Necesidad de la humildad
Por eso, en el encuentro con Dios que es la oración, además de la fe es necesaria la humildad. La soberbia y autosuficiencia de apoyarnos en nuestras supuestas buenas obras es lo que más aleja a Dios de nosotros. Si ya estamos satisfechos y pagados de nosotros mismos, ¿para qué necesitamos de la compasión y ayuda de Dios?
El verdadero humilde es el que se sabe pobre y necesitado y por eso acude con confianza a su Padre Dios. Tampoco se le ocurre compararse con los demás o criticar su manera de ser o de obrar. Sólo Dios conoce los corazones y sólo a Él corresponde juzgar.
La única actitud justa delante de Dios es la de acercarnos a Él mendigando su gracia, como el pobre que sabe que no tiene derecho a exigir nada y que pide confiado sólo en la bondad del que escucha. Por eso, la oración del fariseo que se presenta ante Dios exigiendo derechos, pasando la factura, es rechazada por Dios.

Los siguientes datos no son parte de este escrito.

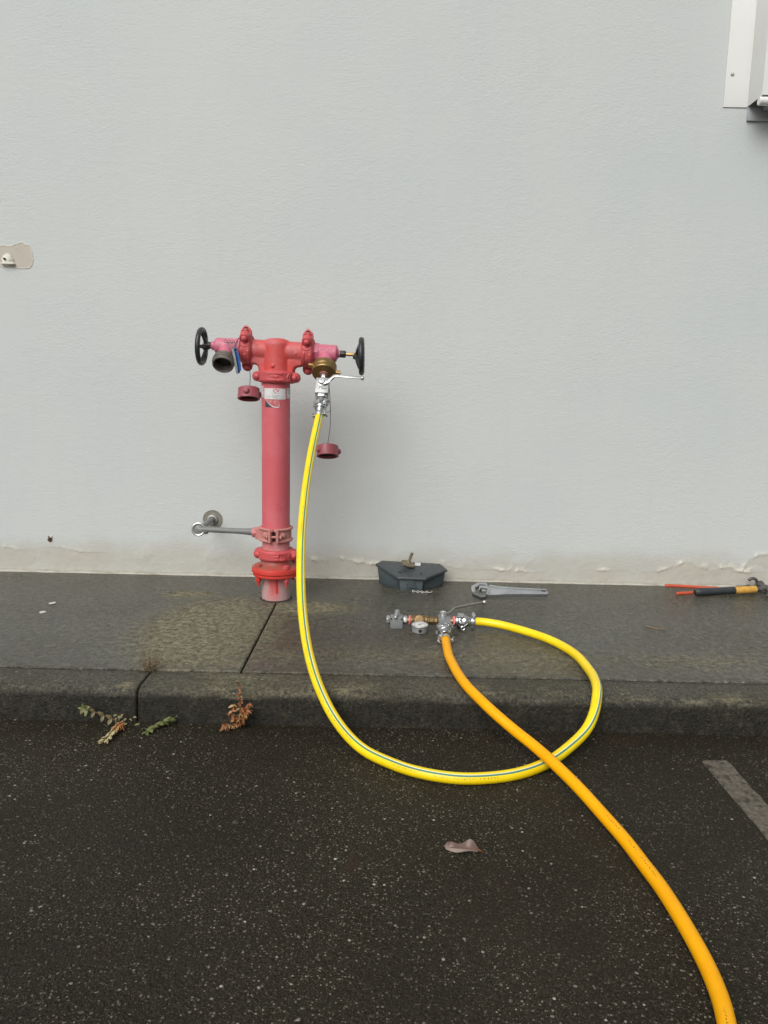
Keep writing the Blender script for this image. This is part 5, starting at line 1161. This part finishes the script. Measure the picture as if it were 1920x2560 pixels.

Nuestra realidad de pecadores es un motivo más para la humildad, que, como al publicano, nos debe hacer sentirnos avergonzados, sin atrevernos a levantar los ojos: «Ten compasión de este pecador». Pero sin perder nunca la confianza de ser escuchados.
La pequeñez de la Esclava
María nos enseña estas dos actitudes de humildad y confianza cuando, al proclamar las grandezas que Dios ha hecho en Ella, no hace alarde de su impecabilidad, de su santidad, de sus virtudes o buenas obras.
Ella se gloría de su “pequeñez” que es la que ha atraído sobre Ella las miradas de Dios.
Y por otro lado confía plenamente en que ese Dios que la ama nunca la abandonará, porque Él “derriba del trono a los poderosos y enaltece a los humildes”.